- **Exercise objective**: Please give the listing again, word for word, with nothing left out.

- **Data**:
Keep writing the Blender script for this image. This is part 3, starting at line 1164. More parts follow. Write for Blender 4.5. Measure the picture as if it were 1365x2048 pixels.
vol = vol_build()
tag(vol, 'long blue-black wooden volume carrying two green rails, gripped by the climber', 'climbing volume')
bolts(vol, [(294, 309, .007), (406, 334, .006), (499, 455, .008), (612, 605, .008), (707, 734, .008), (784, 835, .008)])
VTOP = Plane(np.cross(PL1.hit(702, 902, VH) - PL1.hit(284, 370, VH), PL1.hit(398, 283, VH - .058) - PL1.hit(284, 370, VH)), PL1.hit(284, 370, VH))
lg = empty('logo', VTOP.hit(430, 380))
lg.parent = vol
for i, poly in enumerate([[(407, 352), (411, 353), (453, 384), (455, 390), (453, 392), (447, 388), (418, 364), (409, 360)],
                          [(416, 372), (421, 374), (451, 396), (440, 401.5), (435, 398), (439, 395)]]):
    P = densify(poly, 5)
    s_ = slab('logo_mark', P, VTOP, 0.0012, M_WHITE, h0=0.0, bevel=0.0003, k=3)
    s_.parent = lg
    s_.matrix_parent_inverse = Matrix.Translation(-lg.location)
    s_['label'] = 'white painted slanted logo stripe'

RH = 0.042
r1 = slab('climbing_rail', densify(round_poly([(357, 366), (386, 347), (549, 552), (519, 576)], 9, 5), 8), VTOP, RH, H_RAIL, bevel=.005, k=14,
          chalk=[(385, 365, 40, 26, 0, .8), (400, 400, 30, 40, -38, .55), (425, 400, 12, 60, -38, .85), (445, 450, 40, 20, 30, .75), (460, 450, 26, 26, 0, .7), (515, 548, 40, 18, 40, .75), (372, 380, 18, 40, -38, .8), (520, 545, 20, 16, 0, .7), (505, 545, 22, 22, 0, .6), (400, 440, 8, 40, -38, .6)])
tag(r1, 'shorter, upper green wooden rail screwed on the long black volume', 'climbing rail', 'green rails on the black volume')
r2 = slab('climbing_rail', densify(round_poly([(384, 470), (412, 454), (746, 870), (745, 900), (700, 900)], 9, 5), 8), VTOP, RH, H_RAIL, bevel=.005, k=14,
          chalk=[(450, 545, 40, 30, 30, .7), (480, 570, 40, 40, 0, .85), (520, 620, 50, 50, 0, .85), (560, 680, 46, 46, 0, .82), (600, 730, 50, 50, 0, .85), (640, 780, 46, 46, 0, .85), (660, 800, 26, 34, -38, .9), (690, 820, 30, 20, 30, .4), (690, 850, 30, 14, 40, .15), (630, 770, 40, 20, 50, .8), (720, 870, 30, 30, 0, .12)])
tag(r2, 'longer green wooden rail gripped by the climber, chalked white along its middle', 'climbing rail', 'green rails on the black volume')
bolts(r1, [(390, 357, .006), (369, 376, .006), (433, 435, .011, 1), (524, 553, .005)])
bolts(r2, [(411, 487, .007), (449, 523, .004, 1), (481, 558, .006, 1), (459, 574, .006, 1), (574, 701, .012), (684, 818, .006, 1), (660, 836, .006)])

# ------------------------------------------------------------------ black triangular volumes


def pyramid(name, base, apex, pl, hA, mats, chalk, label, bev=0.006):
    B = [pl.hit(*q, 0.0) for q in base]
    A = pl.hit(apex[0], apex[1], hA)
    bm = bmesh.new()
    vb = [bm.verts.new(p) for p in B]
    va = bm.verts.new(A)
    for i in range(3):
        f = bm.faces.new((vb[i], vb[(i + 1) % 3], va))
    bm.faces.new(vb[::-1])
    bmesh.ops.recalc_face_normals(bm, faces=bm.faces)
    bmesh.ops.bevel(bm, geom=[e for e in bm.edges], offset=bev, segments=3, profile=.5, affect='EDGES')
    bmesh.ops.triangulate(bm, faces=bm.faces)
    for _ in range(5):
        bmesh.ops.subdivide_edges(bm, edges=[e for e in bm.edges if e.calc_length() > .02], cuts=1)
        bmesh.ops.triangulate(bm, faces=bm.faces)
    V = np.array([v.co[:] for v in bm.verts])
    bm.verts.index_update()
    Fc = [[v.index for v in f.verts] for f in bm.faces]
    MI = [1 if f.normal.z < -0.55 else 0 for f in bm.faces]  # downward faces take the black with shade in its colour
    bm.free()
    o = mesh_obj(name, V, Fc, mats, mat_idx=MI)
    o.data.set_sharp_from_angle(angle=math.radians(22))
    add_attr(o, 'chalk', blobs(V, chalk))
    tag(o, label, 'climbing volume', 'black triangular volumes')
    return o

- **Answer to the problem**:
Keep writing the Blender script for this image. This is part 3, starting at line 1164. More parts follow. Write for Blender 4.5. Measure the picture as if it were 1365x2048 pixels.
vol = vol_build()
tag(vol, 'long blue-black wooden volume carrying two green rails, gripped by the climber', 'climbing volume')
bolts(vol, [(294, 309, .007), (406, 334, .006), (499, 455, .008), (612, 605, .008), (707, 734, .008), (784, 835, .008)])
VTOP = Plane(np.cross(PL1.hit(702, 902, VH) - PL1.hit(284, 370, VH), PL1.hit(398, 283, VH - .058) - PL1.hit(284, 370, VH)), PL1.hit(284, 370, VH))
lg = empty('logo', VTOP.hit(430, 380))
lg.parent = vol
for i, poly in enumerate([[(407, 352), (411, 353), (453, 384), (455, 390), (453, 392), (447, 388), (418, 364), (409, 360)],
                          [(416, 372), (421, 374), (451, 396), (440, 401.5), (435, 398), (439, 395)]]):
    P = densify(poly, 5)
    s_ = slab('logo_mark', P, VTOP, 0.0012, M_WHITE, h0=0.0, bevel=0.0003, k=3)
    s_.parent = lg
    s_.matrix_parent_inverse = Matrix.Translation(-lg.location)
    s_['label'] = 'white painted slanted logo stripe'

RH = 0.042
r1 = slab('climbing_rail', densify(round_poly([(357, 366), (386, 347), (549, 552), (519, 576)], 9, 5), 8), VTOP, RH, H_RAIL, bevel=.005, k=14,
          chalk=[(385, 365, 40, 26, 0, .8), (400, 400, 30, 40, -38, .55), (425, 400, 12, 60, -38, .85), (445, 450, 40, 20, 30, .75), (460, 450, 26, 26, 0, .7), (515, 548, 40, 18, 40, .75), (372, 380, 18, 40, -38, .8), (520, 545, 20, 16, 0, .7), (505, 545, 22, 22, 0, .6), (400, 440, 8, 40, -38, .6)])
tag(r1, 'shorter, upper green wooden rail screwed on the long black volume', 'climbing rail', 'green rails on the black volume')
r2 = slab('climbing_rail', densify(round_poly([(384, 470), (412, 454), (746, 870), (745, 900), (700, 900)], 9, 5), 8), VTOP, RH, H_RAIL, bevel=.005, k=14,
          chalk=[(450, 545, 40, 30, 30, .7), (480, 570, 40, 40, 0, .85), (520, 620, 50, 50, 0, .85), (560, 680, 46, 46, 0, .82), (600, 730, 50, 50, 0, .85), (640, 780, 46, 46, 0, .85), (660, 800, 26, 34, -38, .9), (690, 820, 30, 20, 30, .4), (690, 850, 30, 14, 40, .15), (630, 770, 40, 20, 50, .8), (720, 870, 30, 30, 0, .12)])
tag(r2, 'longer green wooden rail gripped by the climber, chalked white along its middle', 'climbing rail', 'green rails on the black volume')
bolts(r1, [(390, 357, .006), (369, 376, .006), (433, 435, .011, 1), (524, 553, .005)])
bolts(r2, [(411, 487, .007), (449, 523, .004, 1), (481, 558, .006, 1), (459, 574, .006, 1), (574, 701, .012), (684, 818, .006, 1), (660, 836, .006)])

# ------------------------------------------------------------------ black triangular volumes


def pyramid(name, base, apex, pl, hA, mats, chalk, label, bev=0.006):
    B = [pl.hit(*q, 0.0) for q in base]
    A = pl.hit(apex[0], apex[1], hA)
    bm = bmesh.new()
    vb = [bm.verts.new(p) for p in B]
    va = bm.verts.new(A)
    for i in range(3):
        f = bm.faces.new((vb[i], vb[(i + 1) % 3], va))
    bm.faces.new(vb[::-1])
    bmesh.ops.recalc_face_normals(bm, faces=bm.faces)
    bmesh.ops.bevel(bm, geom=[e for e in bm.edges], offset=bev, segments=3, profile=.5, affect='EDGES')
    bmesh.ops.triangulate(bm, faces=bm.faces)
    for _ in range(5):
        bmesh.ops.subdivide_edges(bm, edges=[e for e in bm.edges if e.calc_length() > .02], cuts=1)
        bmesh.ops.triangulate(bm, faces=bm.faces)
    V = np.array([v.co[:] for v in bm.verts])
    bm.verts.index_update()
    Fc = [[v.index for v in f.verts] for f in bm.faces]
    MI = [1 if f.normal.z < -0.55 else 0 for f in bm.faces]  # downward faces take the black with shade in its colour
    bm.free()
    o = mesh_obj(name, V, Fc, mats, mat_idx=MI)
    o.data.set_sharp_from_angle(angle=math.radians(22))
    add_attr(o, 'chalk', blobs(V, chalk))
    tag(o, label, 'climbing volume', 'black triangular volumes')
    return o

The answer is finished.